Film season programme information:

Going To The Flicks with Barry Norman on how the experience of going to the cinema in Britain has changed over the last century, as recalled through the voices of British cinema-goers (Saturday 15 and 22 January, 8pm).

Acclaimed British director, Asif Kapadia, uncovers Exploding Cinema – a coalition of underground filmmakers who challenge listeners to rethink the ways they watch and rate film (Sunday 16 January, 1.30pm).

In Brief Encounters, a series of 15 three-minute vignettes transport listeners to cinemas across the world to meet cinema owners, audiences and others whose lives revolve around film (Weekdays at 12.55pm, 4.55pm and within Front Row from 7.15pm starting Monday 17 January).

A 10-part narrative history film, Life At 24 Frames A Second, as interpreted by historian and film critic David Thomson; David takes listeners on a personal journey through how cinema has changed us (Weekdays at 3.45pm from Monday 17 January).

Francine Stock presents a two-part series on Hollywood. In Hollywood: The Prequel, she examines this early example of globalisation, discovering exactly when and why it happened – despite the roots of many of Hollywood's staple genres being found in Europe. In Hollywood: The Sequel, Francine considers whether the digital revolution will impact the USA's grip on the global market (Tuesday 18 and 25 January, 9am).

Leading artist and filmmaker, Isaac Julien gives listeners an insider's view to the approaches, issues, developments and setbacks facing leading artists working in film in Isaac Julien's Guide to Artists Filmmaking (Tuesday 18 January, 11.30am).

In the lead up to the film season, The Film Programme has looked at the growth in community cinema and the power of film to bring people together. In January, it features listeners' film-viewing diaries and presenter Francine Stock will be tweeting about her film life during the season and beyond. In a special edition (Friday 21 January), Francine tries to set up her own pop-up cinema event in Scotland. She enlists the help of experts but what she needs most is a director – will Ken Loach come to her rescue? (Fridays at 4.30pm and Sundays at 11pm)

In Pocket Cinema, Matthew Sweet looks at how the mobile phone is transforming the way people watch and make movies.

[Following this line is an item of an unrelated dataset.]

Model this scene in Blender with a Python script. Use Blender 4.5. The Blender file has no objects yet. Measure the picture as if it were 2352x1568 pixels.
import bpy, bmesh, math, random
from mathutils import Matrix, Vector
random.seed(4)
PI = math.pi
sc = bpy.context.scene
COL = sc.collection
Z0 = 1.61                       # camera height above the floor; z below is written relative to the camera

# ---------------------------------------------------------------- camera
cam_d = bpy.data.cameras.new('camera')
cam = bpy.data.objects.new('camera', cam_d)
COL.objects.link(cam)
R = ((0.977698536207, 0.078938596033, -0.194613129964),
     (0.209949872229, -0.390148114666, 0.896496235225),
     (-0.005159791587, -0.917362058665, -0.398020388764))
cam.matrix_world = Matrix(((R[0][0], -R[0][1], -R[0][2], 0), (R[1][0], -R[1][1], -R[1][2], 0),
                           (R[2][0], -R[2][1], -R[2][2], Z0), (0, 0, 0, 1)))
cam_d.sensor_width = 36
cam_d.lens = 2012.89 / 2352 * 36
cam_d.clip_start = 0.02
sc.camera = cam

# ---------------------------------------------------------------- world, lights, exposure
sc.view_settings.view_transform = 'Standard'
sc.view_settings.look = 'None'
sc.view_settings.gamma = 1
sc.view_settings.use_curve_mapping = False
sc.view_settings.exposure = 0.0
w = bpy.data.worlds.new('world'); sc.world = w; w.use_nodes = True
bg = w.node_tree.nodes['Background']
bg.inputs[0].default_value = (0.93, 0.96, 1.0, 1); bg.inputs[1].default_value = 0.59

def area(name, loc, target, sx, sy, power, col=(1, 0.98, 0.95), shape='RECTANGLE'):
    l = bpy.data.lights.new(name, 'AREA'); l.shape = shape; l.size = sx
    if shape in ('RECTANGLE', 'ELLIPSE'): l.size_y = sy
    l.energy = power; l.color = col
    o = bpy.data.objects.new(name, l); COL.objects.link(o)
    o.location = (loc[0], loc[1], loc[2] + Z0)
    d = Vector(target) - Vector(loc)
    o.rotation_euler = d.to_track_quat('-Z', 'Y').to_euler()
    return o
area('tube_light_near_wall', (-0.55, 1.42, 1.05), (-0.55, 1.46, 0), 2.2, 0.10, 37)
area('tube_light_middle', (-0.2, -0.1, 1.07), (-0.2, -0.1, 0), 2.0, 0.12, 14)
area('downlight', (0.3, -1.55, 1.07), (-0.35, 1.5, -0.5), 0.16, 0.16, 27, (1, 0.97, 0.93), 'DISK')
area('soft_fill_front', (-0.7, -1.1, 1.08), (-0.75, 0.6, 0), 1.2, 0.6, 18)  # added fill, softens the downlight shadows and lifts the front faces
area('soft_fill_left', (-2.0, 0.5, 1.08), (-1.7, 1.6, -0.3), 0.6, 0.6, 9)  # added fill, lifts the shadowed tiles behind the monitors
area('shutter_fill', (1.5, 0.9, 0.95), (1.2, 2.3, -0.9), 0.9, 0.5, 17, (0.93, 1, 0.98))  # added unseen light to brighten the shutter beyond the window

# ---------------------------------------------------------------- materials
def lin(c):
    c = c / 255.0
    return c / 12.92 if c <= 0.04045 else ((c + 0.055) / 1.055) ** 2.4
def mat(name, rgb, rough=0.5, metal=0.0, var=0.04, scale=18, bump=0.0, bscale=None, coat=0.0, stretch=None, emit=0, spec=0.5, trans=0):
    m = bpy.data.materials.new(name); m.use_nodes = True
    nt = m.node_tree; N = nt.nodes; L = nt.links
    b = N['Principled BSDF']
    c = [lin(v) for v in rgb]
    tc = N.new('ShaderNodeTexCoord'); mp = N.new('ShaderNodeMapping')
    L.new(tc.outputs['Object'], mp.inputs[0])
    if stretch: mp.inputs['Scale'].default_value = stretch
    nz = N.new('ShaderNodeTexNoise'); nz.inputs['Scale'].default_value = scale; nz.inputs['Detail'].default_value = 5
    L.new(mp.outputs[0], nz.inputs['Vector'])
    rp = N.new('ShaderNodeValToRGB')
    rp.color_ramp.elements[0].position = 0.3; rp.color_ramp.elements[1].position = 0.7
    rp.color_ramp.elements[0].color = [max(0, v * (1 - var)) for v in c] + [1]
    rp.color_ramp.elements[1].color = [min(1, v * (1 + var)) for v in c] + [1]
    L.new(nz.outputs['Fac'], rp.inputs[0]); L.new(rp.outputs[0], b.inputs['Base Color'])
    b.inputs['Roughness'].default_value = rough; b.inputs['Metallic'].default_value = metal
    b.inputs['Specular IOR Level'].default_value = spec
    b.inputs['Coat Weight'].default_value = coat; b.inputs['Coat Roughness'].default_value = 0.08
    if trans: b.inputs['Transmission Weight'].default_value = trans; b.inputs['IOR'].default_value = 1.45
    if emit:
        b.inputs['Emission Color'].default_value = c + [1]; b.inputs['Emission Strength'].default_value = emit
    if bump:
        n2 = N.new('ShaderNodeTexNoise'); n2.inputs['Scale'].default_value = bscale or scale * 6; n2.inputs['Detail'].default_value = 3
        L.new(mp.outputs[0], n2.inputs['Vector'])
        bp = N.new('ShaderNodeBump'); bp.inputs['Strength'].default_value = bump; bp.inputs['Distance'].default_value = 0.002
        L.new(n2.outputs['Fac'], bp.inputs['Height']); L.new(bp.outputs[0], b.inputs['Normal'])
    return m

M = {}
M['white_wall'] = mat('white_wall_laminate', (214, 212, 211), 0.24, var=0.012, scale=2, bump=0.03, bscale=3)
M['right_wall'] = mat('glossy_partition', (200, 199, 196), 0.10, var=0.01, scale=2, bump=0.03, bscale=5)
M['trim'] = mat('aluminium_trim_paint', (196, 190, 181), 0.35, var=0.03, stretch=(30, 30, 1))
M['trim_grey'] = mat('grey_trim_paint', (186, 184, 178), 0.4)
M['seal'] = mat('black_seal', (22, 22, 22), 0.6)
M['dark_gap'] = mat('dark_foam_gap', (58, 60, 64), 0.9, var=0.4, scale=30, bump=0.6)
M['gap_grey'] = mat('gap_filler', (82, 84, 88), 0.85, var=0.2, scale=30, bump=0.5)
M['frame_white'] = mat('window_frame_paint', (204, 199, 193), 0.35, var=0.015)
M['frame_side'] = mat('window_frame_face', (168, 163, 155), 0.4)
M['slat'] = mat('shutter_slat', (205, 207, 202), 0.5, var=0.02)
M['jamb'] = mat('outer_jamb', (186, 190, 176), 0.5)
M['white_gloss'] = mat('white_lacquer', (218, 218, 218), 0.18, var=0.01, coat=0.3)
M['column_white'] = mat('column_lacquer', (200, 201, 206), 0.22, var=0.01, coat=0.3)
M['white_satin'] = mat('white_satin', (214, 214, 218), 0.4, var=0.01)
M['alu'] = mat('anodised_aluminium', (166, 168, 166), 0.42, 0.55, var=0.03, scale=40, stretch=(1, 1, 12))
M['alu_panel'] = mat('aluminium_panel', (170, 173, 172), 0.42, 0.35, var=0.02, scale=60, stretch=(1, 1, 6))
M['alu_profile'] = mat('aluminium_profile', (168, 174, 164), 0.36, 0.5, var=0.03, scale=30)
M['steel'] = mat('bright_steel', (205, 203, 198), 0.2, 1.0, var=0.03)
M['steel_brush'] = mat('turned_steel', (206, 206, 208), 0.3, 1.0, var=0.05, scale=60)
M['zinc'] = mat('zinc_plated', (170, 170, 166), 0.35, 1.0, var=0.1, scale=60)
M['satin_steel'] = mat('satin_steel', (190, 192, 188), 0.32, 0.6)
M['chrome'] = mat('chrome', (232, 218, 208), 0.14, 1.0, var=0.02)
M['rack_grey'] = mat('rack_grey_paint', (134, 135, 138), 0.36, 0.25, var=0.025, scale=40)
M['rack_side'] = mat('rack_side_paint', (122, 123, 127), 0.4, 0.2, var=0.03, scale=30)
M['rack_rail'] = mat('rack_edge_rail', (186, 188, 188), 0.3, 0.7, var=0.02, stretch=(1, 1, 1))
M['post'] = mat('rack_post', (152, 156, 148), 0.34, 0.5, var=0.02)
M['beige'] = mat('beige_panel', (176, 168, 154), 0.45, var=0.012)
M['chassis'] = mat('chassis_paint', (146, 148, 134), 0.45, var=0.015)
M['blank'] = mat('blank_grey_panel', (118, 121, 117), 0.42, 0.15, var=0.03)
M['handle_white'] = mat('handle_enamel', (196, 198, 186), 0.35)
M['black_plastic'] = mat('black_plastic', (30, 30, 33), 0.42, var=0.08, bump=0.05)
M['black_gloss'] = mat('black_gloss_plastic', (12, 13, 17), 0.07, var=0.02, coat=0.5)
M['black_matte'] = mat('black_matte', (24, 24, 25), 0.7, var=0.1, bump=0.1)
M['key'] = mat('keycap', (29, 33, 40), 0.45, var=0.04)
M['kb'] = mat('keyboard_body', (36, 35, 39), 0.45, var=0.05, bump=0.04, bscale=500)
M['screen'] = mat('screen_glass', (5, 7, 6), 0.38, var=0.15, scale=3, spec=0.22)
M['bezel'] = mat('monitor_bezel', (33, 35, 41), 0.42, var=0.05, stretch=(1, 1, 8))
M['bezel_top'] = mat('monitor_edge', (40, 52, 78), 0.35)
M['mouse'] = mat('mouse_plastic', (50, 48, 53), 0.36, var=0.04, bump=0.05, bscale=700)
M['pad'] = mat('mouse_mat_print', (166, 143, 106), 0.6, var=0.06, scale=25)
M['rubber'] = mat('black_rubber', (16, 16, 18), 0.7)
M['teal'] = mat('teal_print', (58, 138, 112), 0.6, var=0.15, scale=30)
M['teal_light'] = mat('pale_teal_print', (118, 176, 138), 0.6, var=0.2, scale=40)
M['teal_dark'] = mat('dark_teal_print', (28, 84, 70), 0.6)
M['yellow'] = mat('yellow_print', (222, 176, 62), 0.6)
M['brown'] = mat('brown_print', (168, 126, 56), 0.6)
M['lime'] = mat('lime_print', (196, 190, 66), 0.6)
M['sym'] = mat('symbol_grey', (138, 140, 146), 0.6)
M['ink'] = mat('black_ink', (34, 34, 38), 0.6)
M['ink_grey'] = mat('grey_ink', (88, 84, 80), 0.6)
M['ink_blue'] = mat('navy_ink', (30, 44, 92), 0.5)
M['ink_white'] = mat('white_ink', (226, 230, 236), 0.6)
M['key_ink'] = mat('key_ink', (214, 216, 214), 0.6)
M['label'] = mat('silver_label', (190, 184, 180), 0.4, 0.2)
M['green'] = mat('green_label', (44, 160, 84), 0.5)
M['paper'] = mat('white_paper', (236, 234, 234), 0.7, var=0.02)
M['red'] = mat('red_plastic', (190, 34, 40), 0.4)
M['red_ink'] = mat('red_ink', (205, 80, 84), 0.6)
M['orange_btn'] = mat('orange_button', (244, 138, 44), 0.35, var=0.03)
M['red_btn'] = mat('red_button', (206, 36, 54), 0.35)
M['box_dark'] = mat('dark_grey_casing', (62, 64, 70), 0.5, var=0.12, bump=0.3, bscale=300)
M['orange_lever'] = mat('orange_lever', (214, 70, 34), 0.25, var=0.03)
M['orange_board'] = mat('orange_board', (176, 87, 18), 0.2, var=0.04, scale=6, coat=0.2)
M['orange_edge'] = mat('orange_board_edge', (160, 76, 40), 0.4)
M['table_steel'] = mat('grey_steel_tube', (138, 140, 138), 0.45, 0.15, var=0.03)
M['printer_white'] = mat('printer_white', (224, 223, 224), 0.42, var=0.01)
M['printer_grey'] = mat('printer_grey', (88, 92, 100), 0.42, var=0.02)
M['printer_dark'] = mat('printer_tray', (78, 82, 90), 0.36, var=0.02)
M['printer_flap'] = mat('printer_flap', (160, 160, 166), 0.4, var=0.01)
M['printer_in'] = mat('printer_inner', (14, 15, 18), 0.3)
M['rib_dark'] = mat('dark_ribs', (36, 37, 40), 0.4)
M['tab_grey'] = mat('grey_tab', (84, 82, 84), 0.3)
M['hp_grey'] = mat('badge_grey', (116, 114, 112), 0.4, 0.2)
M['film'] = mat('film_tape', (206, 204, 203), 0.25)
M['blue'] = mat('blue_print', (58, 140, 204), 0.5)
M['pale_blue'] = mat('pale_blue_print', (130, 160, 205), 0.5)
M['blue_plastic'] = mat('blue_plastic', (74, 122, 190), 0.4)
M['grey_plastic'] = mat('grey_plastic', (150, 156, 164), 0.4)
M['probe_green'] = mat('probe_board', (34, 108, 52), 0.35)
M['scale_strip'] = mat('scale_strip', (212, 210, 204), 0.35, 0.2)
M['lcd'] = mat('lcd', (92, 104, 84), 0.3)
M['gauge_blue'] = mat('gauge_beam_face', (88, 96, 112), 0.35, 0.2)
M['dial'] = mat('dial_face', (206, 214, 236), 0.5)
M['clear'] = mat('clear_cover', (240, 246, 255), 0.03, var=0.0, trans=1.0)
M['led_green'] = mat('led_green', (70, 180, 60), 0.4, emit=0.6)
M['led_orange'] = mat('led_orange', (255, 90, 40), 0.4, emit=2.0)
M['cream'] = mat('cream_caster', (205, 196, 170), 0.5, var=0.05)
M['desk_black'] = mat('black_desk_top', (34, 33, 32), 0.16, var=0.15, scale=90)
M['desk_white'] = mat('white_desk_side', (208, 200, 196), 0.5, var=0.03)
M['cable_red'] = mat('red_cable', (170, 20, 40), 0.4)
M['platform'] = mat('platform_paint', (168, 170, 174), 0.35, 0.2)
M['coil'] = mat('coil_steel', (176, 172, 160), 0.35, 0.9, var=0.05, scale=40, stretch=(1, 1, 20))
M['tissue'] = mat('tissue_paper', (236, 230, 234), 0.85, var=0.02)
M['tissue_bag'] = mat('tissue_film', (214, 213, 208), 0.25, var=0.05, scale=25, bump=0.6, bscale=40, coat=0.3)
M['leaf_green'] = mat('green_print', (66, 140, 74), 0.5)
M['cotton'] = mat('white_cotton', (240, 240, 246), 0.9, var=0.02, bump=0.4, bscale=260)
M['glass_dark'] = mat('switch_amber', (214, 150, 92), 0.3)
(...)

The programme follows and features a specially commissioned "Pocket Film2 by British film director Gurinder Chadha which can be viewed on the Radio 4 website (Sunday 23 January, 1.30pm).

Radio 4's Front Row will be running special features on film throughout the season – including an Oscar nominations special on Tuesday 25 January (Weekdays at 7.15pm).

And as the film season draws to a close, in a special Archive On 4, there's another chance to hear highlights from the Brief Encounters series in Brief Encounters: A World View Of Cinema. As well as an omnibus selection, listeners will hear from filmmakers and film experts who will be their guide to the global consumption of cinema (Saturday 29 January, 8pm).